Nous avons dit qu’il n’est pas possible à l’être humain de connaître Dieu, de comprendre le
mystère de la Trinité. C’est vrai aussi longtemps qu’il s’agit de connaître avec notre intelligence
humaine, avec notre cerveau de chair. Mais nous pouvons le faire avec notre coeur ! C’est ce
qu’ont fait tous les saints, et en particulier les mystiques qui ont parlé de la Trinité : il ne s’agit
pas d’un raisonnement, mais d’une communion d’amour. Et à cela nous sommes tous appelés.

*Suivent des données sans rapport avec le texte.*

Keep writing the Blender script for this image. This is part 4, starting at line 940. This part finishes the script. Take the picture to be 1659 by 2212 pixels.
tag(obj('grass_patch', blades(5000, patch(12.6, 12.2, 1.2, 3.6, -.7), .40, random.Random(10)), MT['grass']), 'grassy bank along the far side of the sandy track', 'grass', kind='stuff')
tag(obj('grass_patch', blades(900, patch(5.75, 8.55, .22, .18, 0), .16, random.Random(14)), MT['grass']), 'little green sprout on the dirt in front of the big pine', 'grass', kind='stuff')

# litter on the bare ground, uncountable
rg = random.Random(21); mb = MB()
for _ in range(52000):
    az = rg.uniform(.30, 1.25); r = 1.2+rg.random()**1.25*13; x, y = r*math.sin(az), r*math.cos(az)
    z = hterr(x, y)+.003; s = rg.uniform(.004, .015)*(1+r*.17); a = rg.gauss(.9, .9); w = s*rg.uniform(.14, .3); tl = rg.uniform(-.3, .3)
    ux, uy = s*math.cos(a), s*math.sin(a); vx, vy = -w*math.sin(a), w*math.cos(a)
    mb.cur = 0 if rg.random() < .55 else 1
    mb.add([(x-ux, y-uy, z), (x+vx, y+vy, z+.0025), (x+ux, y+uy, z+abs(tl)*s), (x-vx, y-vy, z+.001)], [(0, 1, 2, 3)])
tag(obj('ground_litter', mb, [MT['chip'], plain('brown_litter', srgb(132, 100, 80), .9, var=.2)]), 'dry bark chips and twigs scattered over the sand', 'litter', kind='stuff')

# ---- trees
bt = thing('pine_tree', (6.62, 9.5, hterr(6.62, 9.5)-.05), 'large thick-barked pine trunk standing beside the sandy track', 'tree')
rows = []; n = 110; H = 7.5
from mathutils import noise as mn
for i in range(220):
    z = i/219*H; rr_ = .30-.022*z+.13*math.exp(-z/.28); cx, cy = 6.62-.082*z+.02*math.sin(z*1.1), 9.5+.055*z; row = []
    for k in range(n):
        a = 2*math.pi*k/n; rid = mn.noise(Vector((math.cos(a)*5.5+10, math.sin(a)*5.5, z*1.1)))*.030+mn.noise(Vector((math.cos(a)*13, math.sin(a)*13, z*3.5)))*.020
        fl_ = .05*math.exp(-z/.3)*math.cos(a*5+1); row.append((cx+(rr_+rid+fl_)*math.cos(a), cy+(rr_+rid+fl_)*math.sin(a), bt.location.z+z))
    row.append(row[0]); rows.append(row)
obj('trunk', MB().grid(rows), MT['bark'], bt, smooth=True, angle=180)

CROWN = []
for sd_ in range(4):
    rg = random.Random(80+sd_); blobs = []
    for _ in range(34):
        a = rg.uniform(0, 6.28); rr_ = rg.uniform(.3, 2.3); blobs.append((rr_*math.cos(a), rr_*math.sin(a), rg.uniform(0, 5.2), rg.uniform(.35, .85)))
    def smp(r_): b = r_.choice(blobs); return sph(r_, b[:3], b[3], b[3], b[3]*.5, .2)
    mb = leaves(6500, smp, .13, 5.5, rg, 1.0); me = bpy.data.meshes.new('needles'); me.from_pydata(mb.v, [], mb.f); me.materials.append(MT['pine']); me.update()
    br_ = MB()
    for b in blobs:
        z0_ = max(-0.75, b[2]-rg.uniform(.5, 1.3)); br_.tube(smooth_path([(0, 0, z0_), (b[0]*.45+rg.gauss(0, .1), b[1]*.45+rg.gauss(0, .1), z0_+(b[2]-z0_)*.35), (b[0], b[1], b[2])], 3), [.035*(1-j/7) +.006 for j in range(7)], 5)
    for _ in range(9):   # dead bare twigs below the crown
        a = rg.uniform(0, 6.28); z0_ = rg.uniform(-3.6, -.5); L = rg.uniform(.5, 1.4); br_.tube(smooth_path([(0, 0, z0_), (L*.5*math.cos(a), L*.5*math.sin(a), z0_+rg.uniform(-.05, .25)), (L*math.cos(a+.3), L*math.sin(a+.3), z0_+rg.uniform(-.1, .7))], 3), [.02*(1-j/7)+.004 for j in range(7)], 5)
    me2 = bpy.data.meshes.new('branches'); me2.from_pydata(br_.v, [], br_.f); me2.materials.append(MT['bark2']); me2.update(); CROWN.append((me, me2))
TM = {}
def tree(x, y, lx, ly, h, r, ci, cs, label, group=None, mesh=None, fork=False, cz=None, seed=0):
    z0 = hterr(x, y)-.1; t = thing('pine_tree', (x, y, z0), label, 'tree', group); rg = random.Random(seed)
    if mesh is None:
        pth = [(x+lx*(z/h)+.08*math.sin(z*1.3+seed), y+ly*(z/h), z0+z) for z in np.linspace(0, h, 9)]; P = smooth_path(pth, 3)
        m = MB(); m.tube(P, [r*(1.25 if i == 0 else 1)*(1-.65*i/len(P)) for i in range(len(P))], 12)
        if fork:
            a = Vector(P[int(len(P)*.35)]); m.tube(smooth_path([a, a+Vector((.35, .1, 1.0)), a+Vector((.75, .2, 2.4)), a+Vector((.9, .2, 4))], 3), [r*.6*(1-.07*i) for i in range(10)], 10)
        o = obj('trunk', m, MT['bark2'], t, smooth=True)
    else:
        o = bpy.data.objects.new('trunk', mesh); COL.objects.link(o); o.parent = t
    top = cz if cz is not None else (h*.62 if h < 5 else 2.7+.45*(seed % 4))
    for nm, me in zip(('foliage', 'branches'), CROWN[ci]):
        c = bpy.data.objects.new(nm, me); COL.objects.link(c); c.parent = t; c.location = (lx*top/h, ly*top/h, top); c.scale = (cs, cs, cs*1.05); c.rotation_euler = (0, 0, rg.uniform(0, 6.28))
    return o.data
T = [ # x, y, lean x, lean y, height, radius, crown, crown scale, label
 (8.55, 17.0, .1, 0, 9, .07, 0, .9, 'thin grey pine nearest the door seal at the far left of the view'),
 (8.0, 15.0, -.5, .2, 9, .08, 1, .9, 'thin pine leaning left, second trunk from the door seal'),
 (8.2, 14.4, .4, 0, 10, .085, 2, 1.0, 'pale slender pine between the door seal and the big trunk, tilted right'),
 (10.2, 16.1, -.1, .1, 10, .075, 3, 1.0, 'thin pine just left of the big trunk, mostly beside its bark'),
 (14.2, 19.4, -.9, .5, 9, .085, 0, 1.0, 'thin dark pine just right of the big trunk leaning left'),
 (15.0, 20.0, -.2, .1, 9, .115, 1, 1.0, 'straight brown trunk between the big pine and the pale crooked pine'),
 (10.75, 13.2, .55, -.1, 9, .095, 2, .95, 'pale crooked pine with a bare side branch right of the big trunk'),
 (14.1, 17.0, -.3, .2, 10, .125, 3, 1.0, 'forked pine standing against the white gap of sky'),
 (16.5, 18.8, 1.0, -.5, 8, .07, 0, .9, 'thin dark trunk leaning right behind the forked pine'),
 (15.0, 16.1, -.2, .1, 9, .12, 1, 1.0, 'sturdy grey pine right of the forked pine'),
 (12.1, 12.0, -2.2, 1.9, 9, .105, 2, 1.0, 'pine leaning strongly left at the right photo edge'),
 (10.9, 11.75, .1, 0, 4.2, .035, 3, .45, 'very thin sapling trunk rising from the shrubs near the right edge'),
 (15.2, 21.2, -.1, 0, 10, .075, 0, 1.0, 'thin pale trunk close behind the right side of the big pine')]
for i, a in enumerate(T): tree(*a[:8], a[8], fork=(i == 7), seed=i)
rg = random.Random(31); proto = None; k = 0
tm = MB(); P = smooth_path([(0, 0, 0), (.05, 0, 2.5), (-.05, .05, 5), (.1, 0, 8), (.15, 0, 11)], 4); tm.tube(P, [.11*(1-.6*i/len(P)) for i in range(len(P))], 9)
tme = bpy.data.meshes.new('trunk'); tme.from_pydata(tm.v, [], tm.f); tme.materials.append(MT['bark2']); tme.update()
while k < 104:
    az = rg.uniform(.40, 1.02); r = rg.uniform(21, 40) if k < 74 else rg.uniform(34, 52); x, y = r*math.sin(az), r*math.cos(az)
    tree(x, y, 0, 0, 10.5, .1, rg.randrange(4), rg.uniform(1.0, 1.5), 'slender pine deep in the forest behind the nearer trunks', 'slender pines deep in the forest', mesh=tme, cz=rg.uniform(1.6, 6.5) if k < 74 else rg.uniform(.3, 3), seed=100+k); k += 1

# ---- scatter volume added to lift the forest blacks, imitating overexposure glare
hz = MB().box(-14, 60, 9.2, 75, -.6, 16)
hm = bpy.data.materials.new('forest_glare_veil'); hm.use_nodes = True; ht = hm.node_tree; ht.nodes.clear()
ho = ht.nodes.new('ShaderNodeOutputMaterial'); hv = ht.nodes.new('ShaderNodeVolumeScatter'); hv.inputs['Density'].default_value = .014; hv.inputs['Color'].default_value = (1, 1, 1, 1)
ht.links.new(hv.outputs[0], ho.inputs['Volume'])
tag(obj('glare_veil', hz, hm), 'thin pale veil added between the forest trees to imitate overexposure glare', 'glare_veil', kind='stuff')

Dans la mesure même où nous établirons un lien d’amour de plus en plus fort avec Dieu, par la
prière et par toute notre manière de vivre, nous comprendrons de plus en plus ce qu’est Dieu, et
nous mettrons aussi en pratique dans notre propre vie ce lien avec tous nos frères et soeurs
humains, nous comprendrons de mieux en mieux ce qu’est l’unité des trois Personnes divines
dans la totale distinction de ces personnes, comme Jésus l’a demandé au Père dans cette même «
prière sacerdotale » : « afin que tous soient un, comme toi, Père, tu es en moi, et moi en toi, afin
qu'ils soient, eux aussi, un en nous » Jn 17,21). À l’instar des Personnes divines à l’image
desquelles nous sommes créés, nous serons de plus en plus unis tout en devenant chacun de plus
en plus nous-même. Et lorsque l’heure sera venue pour nous, nous serons prêts, avec la grâce de
Dieu et le salut que Jésus nous a donné, à entrer dans la communion éternelle des trois Personnes
divines.
Que Dieu nous donne la grâce de réaliser chaque jour davantage cette communion, qui
seule peut nous donner la vie en plénitude.